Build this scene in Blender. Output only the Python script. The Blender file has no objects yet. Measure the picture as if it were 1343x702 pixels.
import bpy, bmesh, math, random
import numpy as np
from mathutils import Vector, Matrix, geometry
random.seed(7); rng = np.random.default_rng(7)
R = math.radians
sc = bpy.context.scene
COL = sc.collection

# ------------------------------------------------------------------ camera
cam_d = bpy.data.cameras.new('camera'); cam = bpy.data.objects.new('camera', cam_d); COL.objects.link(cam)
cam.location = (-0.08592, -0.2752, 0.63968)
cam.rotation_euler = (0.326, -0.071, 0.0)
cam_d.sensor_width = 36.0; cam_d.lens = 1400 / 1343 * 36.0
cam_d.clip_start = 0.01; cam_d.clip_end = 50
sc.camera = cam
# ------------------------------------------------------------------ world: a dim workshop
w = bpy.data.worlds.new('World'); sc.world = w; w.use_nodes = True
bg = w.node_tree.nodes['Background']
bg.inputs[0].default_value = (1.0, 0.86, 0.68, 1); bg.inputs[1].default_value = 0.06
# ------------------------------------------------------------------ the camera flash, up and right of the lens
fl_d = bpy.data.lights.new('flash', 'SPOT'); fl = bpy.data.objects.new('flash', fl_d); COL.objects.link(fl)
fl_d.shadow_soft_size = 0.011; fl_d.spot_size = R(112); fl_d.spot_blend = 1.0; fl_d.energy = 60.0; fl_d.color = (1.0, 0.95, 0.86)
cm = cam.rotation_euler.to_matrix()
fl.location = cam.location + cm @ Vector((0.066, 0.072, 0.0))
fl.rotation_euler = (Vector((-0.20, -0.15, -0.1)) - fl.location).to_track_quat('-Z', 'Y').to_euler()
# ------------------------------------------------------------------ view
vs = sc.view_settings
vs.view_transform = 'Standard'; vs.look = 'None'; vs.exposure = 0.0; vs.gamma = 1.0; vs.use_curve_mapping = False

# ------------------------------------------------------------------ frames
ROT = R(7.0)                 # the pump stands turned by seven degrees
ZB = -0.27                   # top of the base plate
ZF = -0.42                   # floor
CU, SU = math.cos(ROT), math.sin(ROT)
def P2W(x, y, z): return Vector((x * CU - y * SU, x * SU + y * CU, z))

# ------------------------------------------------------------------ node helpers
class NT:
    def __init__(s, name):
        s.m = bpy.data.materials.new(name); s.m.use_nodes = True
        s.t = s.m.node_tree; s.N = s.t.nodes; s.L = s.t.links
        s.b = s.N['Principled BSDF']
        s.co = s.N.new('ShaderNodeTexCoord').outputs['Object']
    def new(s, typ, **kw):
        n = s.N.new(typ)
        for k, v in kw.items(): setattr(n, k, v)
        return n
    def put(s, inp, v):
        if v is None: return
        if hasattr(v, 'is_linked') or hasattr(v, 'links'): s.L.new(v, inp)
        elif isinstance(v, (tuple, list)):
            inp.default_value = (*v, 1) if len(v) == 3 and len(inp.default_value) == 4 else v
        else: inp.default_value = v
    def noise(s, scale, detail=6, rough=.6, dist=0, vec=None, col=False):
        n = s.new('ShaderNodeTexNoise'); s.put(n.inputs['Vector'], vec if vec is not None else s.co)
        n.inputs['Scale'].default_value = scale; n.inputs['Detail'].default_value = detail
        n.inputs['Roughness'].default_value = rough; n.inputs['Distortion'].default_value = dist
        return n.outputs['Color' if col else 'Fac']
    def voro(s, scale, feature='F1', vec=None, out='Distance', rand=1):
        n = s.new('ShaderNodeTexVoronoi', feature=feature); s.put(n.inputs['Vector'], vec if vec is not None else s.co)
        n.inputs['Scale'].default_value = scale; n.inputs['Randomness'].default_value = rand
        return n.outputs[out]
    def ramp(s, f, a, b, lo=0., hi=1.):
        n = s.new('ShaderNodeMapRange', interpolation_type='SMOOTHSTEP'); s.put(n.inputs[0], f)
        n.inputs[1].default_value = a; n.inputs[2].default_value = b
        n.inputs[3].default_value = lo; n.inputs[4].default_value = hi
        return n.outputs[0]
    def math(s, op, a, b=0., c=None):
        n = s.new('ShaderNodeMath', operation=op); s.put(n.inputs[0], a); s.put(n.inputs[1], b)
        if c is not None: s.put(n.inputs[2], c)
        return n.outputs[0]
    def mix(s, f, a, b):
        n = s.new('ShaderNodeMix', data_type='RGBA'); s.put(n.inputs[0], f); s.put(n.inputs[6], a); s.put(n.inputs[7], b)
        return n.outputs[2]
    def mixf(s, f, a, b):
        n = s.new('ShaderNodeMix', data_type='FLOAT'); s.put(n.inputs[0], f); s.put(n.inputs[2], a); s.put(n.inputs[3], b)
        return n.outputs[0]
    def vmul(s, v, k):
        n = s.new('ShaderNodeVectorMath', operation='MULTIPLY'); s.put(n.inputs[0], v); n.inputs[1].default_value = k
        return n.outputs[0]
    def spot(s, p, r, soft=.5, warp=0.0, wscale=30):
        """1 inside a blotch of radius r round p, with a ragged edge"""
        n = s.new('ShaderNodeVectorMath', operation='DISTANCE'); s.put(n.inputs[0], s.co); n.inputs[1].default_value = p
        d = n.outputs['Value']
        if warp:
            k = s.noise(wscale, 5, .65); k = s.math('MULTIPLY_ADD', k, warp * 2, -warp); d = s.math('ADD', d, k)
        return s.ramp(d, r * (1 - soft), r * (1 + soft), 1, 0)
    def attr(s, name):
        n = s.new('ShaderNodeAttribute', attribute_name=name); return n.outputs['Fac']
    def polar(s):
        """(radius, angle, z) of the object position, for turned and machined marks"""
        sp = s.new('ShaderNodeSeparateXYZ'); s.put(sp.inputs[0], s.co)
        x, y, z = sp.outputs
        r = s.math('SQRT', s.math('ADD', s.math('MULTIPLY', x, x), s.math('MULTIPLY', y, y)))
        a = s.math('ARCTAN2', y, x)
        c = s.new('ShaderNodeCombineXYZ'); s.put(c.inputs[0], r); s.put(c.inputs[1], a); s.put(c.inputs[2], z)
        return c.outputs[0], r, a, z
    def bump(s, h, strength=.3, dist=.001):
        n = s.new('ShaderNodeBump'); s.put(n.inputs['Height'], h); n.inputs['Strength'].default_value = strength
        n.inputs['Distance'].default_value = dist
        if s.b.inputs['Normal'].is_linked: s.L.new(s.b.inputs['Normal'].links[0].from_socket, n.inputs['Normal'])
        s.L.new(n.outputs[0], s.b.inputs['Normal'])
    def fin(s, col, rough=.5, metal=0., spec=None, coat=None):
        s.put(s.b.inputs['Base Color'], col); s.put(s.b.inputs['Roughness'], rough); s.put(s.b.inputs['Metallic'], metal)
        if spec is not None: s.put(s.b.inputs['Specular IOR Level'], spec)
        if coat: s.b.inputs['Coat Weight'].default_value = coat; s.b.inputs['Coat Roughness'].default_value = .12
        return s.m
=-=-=
Write down again the exact lines running from the beginning of the data to the line containing "COL = sc.collection", with both ends included.

Build this scene in Blender. Output only the Python script. The Blender file has no objects yet. Measure the picture as if it were 1343x702 pixels.
import bpy, bmesh, math, random
import numpy as np
from mathutils import Vector, Matrix, geometry
random.seed(7); rng = np.random.default_rng(7)
R = math.radians
sc = bpy.context.scene
COL = sc.collection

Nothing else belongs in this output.